VAN DUSEN, District Judge.
This case (filed in July 1957) comes before the court on defendant's Motion To Set Aside Service and Dismiss the Complaint (Document No. 4 in Clerk's file). The Complaint alleges that plaintiff (an oiler) received in 1955 personal injuries at sea aboard the S. S. Kettle Creek due to unseaworthiness of this vessel, then owned by defendant, and to the negligence of defendant. The record discloses that defendant is a Delaware corporation, having a place of business in Perth Amboy, New Jersey, and no business or property in this jurisdiction at the time service was made on Texas Transport & Terminal Co., Inc., steamship agents (hereinafter called "Texas"). During the period since January 11, 1955, defendant has operated no more than four vessels, chiefly for its own account (at which time the vessels never entered this district), and occasionally chartered them to outside interests for single voyages. One such vessel under charter discharged cargo once in this district in 1955, another such vessel under charter discharged cargo once in the district in 1956, and a third such vessel under charter discharged cargo twice in this district in 1957. Texas is not authorized to accept service of process for defendant, has only acted for defendant when its vessels were in the port of Philadelphia, and was not acting for defendant when service was made.[1] Under these facts, it is clear that the defendant's occasional and sporadic activity in this district is not sufficient to subject it to service of process. See Novitski v. Lykes Steamship Co., D.C.E.D.Pa.1950, 90 F. Supp. 971. Also, it is clear that the service on Texas was ineffective under F. R.Civ.P. 4(d), 28 U.S.C.A., even if defendant was doing business here, under the decisions of this court since Texas was not acting as agent for defendant at the time of service. See Holland v. Parry Nav. Co., Inc., D.C.E.D.Pa.1947, 7 F.R.D. 471, 472-473.[2]

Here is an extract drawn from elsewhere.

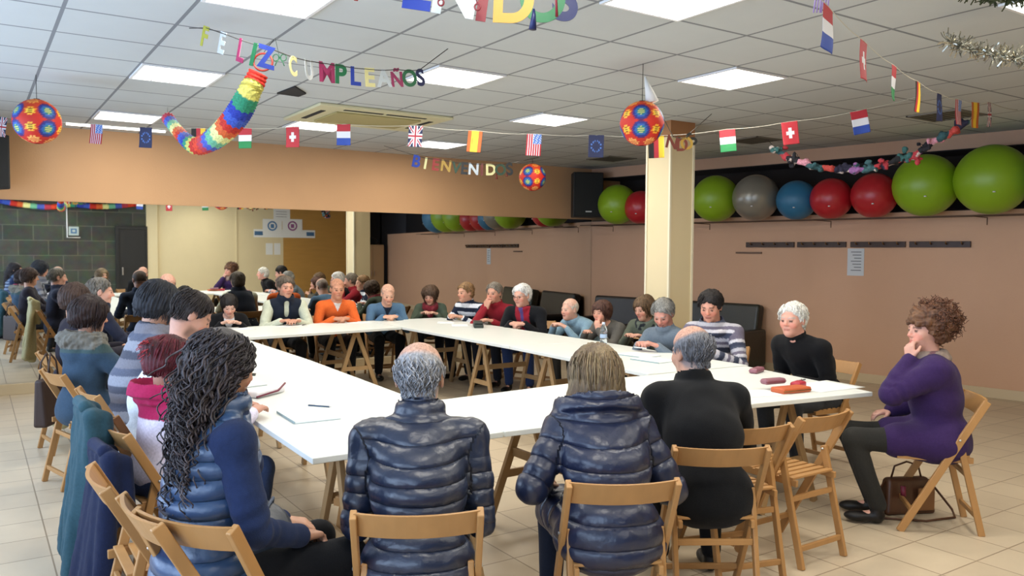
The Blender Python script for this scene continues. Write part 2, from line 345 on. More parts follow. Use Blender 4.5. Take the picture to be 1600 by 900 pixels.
    F.ell(Pv+[0, -.01, .01], ((.165+b*.8)*s, .125+b*.8, .15), None)
    if tp['zhem'] < .46: F.ell(Pv+[0, .0, -.05], ((.18+b)*s, .15+b*.7, .12), None, .05)
    if tp['skirt']:
        for i in (0, 1): F.cone(HJ[i]+[0, .02, .01], HJ[i]+(KN[i]-HJ[i])*tp['skirt'], .095+b*.5, .085+b*.5, .05)
    belly = tp.get('belly', .0)
    F.ell(Md-d1*.02+np.array([0, belly*.4, 0]), ((.142+b)*s+belly*.4, (.108+b)*s+belly, .16*s), M1, kk)
    F.ell(Md+d2*T*.26, ((.155+b)*s, (.105+b)*s, .15*s), M2, kk)
    if fem:
        for sg in (1, -1): F.ell(Md+d2*T*.2+np.array([sg*.07, .085+b*.4, 0]), (.06, .055, .06), M2, .03)
    F.cone(S[0]*.92+S[1]*.08, S[1]*.92+S[0]*.08, (.056+b*.6)*s, (.056+b*.6)*s, .05)
    for sg in (0, 1): F.cone(Nk-d2*.005, S[sg], .055*s, (.055+b*.5)*s, .03)
    if tp['sleeves']:
        for sh, e, w, hd, pn, cu in ar:
            F.cone(sh, e, (.055+b*.6)*s, (.045+b*.5)*s, .03); F.cone(e, w-(w-e)*.04, (.045+b*.5)*s, (.032+b*.4)*s, .015)
            if tp.get('cuff'): F.cone(w-(w-e)*.14, w-(w-e)*.03, .034*s+b*.3, .034*s+b*.3, .004)
    n0 = Nk+d3*.01; nx = np.array([1., 0, 0]); ny = np.cross(d3, nx); cl = tp['collar']
    def ring(c, rx, ry, r, h=0, a0=0, a1=360, k=.01, n=14, out=0):
        pts = [c+nx*rx*math.cos(R(a0+(a1-a0)*t/n))+ny*ry*math.sin(R(a0+(a1-a0)*t/n)) for t in range(n+1)]
        for x, y in zip(pts, pts[1:]):
            F.cone(x, y, r, r, k)
            if h: 
                pass
        if h: F.cone(c, c+d3*h, rx+r*.8, rx+r*.8+out, .015); F.cone(c-d3*.02, c+d3*(h+.10), rx-r*.45, rx-r*.45+out*1.6, .004, True)
    if cl == 'crew': ring(n0, .062*s, .062*s, .012)
    elif cl == 'turtle': F.cone(Nk-d2*.02, Nk+d3*.06, .068*s, .064*s, .02); ring(Nk+d3*.062, .058*s, .06*s, .014)
    elif cl == 'stand': ring(n0, .075*s, .075*s, .015, tp.get('ch', .038), out=.004)
    elif cl == 'polo': ring(n0+d3*.01, .064*s, .066*s, .012, .02, out=.012)
    elif cl == 'wide':
        ring(n0-d2*.015, .12*s, .12*s, .022, .018, out=.05); ring(n0-d2*.015, .17*s, .13*s, .022, out=0)
    elif cl == 'fur':
        for t in range(20):
            a = R(150+240*t/19); c = Nk+nx*.125*math.cos(a)+ny*.12*math.sin(a)+np.array([0, -.03, .02]); F.ell(c, (.050, .050, .048), None, .02)
        F.ell(Nk-d2*.06+[0, -.10, 0], (.12, .07, .09), None, .03)
    elif cl == 'shawl': ring(n0-d2*.01, .078*s, .08*s, .022, .012, out=.012); ring(n0-d2*.035+np.array([0, .02, 0]), .11*s, .10*s, .026)
    if cl not in ('turtle',): F.cone(Nk+d3*.0, Nk+d3*.16, .058*s, .07*s, .008, True)
    zh = tp['zhem']
    F.cut(lambda X, Y, Z: (zh-Z)+0*X+0*Y, .01)
    V, Q = F.mesh(); Nn = normals(V, Q)
    # nearest limb and a running coordinate for bands and folds
    def seg(P, a, bb):
        ab = bb-a; t = np.clip((P-a)@ab/(ab@ab), 0, 1); return np.linalg.norm(P-a-t[:, None]*ab, axis=1), t
    dt = np.minimum(seg(V, Pv, Nk)[0]-.155*s-b*.5, seg(V, Md+np.array([-.08, 0, 0]), Md+np.array([.08, 0, 0]))[0]-.12)
    part = np.zeros(len(V), int); run = V[:, 2].copy(); best = dt.copy()
    for i, (sh, e, w, hd, pn, cu) in enumerate(ar):
        if not tp['sleeves']: break
        o, t1 = seg(V, sh+(e-sh)*.25, e); o2, t2 = seg(V, e, w); dm = np.minimum(o, o2)-.05*s-b*.5
        rn = np.where(o < o2, .07+t1*np.linalg.norm(e-sh)*.75, np.linalg.norm(e-sh)+t2*np.linalg.norm(w-e)); mk = dm < best; part[mk] = i+1; run[mk] = -rn[mk]; best = np.minimum(best, dm)
    amp = .0045+.25*b*.1; k = tp['kind']
    fold = wob(V*[1, 1, .6], 34, 2)*amp*1.2+wob(V, 70, 3)*amp*.45
    if part.any():
        a = part > 0; el_ = np.exp(-((np.abs(run[a])-.27)/.09)**2); fold[a] += .0035*el_*np.sin(run[a]*110+5*wob(V[a], 14, 5))+wob(V[a]*[.7, .7, 1.3], 50, 11)*.003
    rq = None
    if k == 'puffer':
        bs = tp['band'] or .055; rq = (run+.006*wob(V, 16, 4))/bs; ph = np.abs(np.sin(np.pi*(run+.006*wob(V, 16, 4))/bs)); dis = .0095*(ph**.5-.8)+wob(V*[1, 1, 2.2], 55, 6)*.0028+wob(V, 120, 8)*.0012+fold*.7
        cy = np.abs(np.sin(V[:, 0]*60+3*wob(V, 20, 8)))*.0025*(ph < .5); dis += cy
    else: dis = fold
    if cl == 'fur': dis = dis+np.where(((V-Nk)[:, 2] > -.04) & (part == 0), wob(V, 150, 12)*.012+wob(V, 260, 13)*.005, 0)
    V = V+Nn*dis[:, None]
    c0 = np.array(hx(tp['col'])); col = np.tile(c0, (len(V), 1))
    if tp['paint']: col = tp['paint'](V, run, part, col, dict(Nk=Nk, Md=Md, Pv=Pv, d3=d3, s=s))
    nm = tp['name'] or {'puffer': 'puffer_jacket', 'jacket': 'jacket', 'sweater': 'sweater', 'shirt': 'shirt', 'vest': 'vest', 'coat': 'coat'}[k]
    g = npmesh(nm, V, Q, tp['mat'] or (M_PUFF if k == 'puffer' else M_CLOTH), col, root, rq)
    if tp.get('plabel'): g['label'] = tp['plabel']
    # ---- sleeveless vest over the shirt
    if extra and 'vest' in extra:
        ve = extra['vest']; F = Field(lo, hi, max(vox, .0085)); bb = b+.022
        F.ell(Pv, ((.165+bb)*s, .125+bb, .15), None); F.ell(Md-d1*.02, ((.142+bb)*s, (.108+bb)*s, .16*s), M1, kk); F.ell(Md+d2*T*.26, ((.15+bb)*s, (.105+bb)*s, .15*s), M2, kk)
        for sg in (0, 1): F.cone(Nk-d2*.005, S[sg]*.72+Nk*.28, .058*s+.012, .06*s+.014, .03)
        ring(n0, .078*s, .08*s, .016, .04, out=.006)
        F.cone(Nk, Nk+d3*.16, .06*s, .075*s, .008, True)
        if ve.get('open', True): F.cone(Nk+np.array([0, .10, -.02]), Pv+np.array([0, .2, 0]), .035, .02, .02, True)
        F.cut(lambda X, Y, Z: (.47-Z)+0*X+0*Y, .01)
        V, Q = F.mesh(); Nn = normals(V, Q)
        rq = (V[:, 2]+.006*wob(V, 16, 4))/.062
        if ve.get('puff'): V = V+Nn*(.011*(np.abs(np.sin(np.pi*rq))**.5-.75)+.003*wob(V, 60, 2))[:, None]
        c1 = np.tile(np.array(hx(ve['col'])), (len(V), 1))
        npmesh('vest', V, Q, M_PUFF if ve.get('puff') else M_CLOTH, c1, root, rq)['label'] = ve['label']
    # ---- scarf
    if extra and 'scarf' in extra:
        sc_ = extra['scarf']; F = Field(Nk-.3, Nk+.3, .009); ring(n0+d3*.015, .078*s, .085*s, .030); ring(n0-d2*.01, .09*s, .095*s, .028); F.ell(n0+ny*.09-d3*.05, (.05, .035, .07), None, .03)
        F.cone(hp_(0, -.018, -.055), Nk, .045, .045, .01, True)
        V, Q = F.mesh(); V = V+normals(V, Q)*(wob(V, 80, 4)*.006)[:, None]; w = (wob(V, 45, 9) > 0)[:, None]
        npmesh('scarf', V, Q, M_CLOTH, np.where(w, np.array(hx(sc_[0])), np.array(hx(sc_[1]))), root)
    # ---- trousers and shoes
    F = Field([-.5, -.3, 0], [.5, .8, .75], max(vox, .0105))
    F.ell(Pv+[0, -.01, -.02], (.172*s, .13, .12))
    for i in (0, 1):
        F.cone(HJ[i], KN[i], .086, .066, .04); F.cone(KN[i], AN[i]+[0, 0, .02], .064, .05, .012)
    F.cut(lambda X, Y, Z: (.075-Z)+0*X+0*Y, .01)
    V, Q = F.mesh(); V = V+normals(V, Q)*(wob(V, 45, 5)*.005)[:, None]
    npmesh('trousers', V, Q, M_CLOTH, np.tile(np.array(hx(legs)), (len(V), 1)), root)
    for i in (0, 1):
        a = AN[i]; F = Field(a-[.12, .16, .12], a+[.12, .26, .1], .007)
        F.ell(a+[0, .0, -.045], (.036, .045, .045)); F.ell(a+[0, .10, -.055], (.043, .085, .032), None, .03); F.cone(a, a+[0, 0, .0], .036, .036, .02)
        F.cut(lambda X, Y, Z: (.003-Z)+0*X+0*Y, .002); F.cut(lambda X, Y, Z: (Z-.105)+0*X+0*Y, .002)
        V, Q = F.mesh(); c = np.tile(np.array(hx(shoes)), (len(V), 1)); c[V[:, 2] < .018] *= .4
        npmesh('shoe', V, Q, M_LEATH, c, root)
    if extra and 'glasses' in extra:
        g = MB()
        for sg in (1, -1):
            g.tube([hp_(sg*.031+.021*math.cos(t), .110, .004+.015*math.sin(t)) for t in np.linspace(0, 6.283, 15)], .0016, 5, False)
            g.tube([hp_(sg*.052, .108, .008), hp_(sg*.079, .07, .010), hp_(sg*.085, -.005, .004)], .0016, 5)
        g.tube([hp_(-.010, .111, .008), hp_(.010, .111, .008)], .0016, 5); g.build('glasses', mat('black_plastic', (.02, .02, .022), .4), root)
    return root, dict(H=H, Hc=Hc, Nk=Nk, hp=hp_, ar=ar)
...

The undersigned believes that defendant is entitled to the dismissal of a *571 civil action in a case such as this, brought by a non-resident plaintiff involving an alleged injury on the high seas, where defendant was not doing business in this district at the time the Complaint was filed, at the time the service was made, or at the time of the argument on defendant's Motion to Dismiss.[3] Philadelphia & Reading Railway Co. v. McKibbin, 1917, 243 U.S. 264, 37 S.Ct. 280, 61 L.Ed. 710; James-Dickinson Farm Mortg. Co. v. Harry, 1927, 273 U.S. 119, 47 S.Ct. 308, 71 L.Ed. 569; Cannon Mfg. Co. v. Cudahy Co., 1925, 267 U.S. 333, 45 S.Ct. 250, 69 L.Ed. 634; Orange Theatre Corp. v. Rayherstz Amusement Corp., 3 Cir., 1944, 139 F.2d 871, 875.[4]
NOTES
[1] Paragraphs 4 and 5 of Affidavit of Ervin, attached to the Motion, provide:
"4. On some occasions when its vessels call at the Port of Philadelphia, Texas Transport & Terminal Co., Inc. have been designated to attend to owner's business during the particular time when such vessel may be in port, but there is no written or oral agreement between the defendant and that company whereby it is designated to act as agent for the defendant; and there is no general agency contract or arrangement with anyone in the Port of Philadelphia.
"5. When said Texas Transport & Terminal Co., Inc. acts as agent on behalf of defendant's vessels, its services are confined to owner's business during the particular time the vessel is in port and after the sailing of such vessel said Texas Transport & Terminal Co., Inc. does not transact any business on behalf of the defendant in the Eastern District of Pennsylvania, and the defendant has no business transactions in said district except when one of its ships may be ordered to the Port of Philadelphia by a charterer."
[2] Intermittent employment of a steamship agent does not automatically constitute such an agent an agent for the service of process. See Holliday, Administratrix v. Pacific Atlantic S.S. Corp., 1945 A.M.C. 49 (C.P. 2 Phila.), affirmed 1946, 354 Pa. 271, 47 A.2d 254.
[3] The ruling of Chief Judge Kirkpatrick in Miller v. Northeast Air Lines, D.C., C.A. 21691, relied on by plaintiff, is inapplicable since, in that case, defendant was doing business in this district at the time that service was made even though it was not doing business at the time the complaint was filed.
[4] In this case, the court said at page 875 of 139 F.2d:
"Prior to the adoption of the Rules of Civil Procedure it was held that dismissal of the suit was appropriate under such circumstances. (Citing cases.) Under the Rules of Civil Procedure a defendant under these circumstances is entitled to dismissal. For if we are to permit a defendant to come voluntarily into court and still raise the defense that his summons to the courthouse was unlawful we must allow him, if he sustains his point, to depart without day through the door which he has thus unlocked."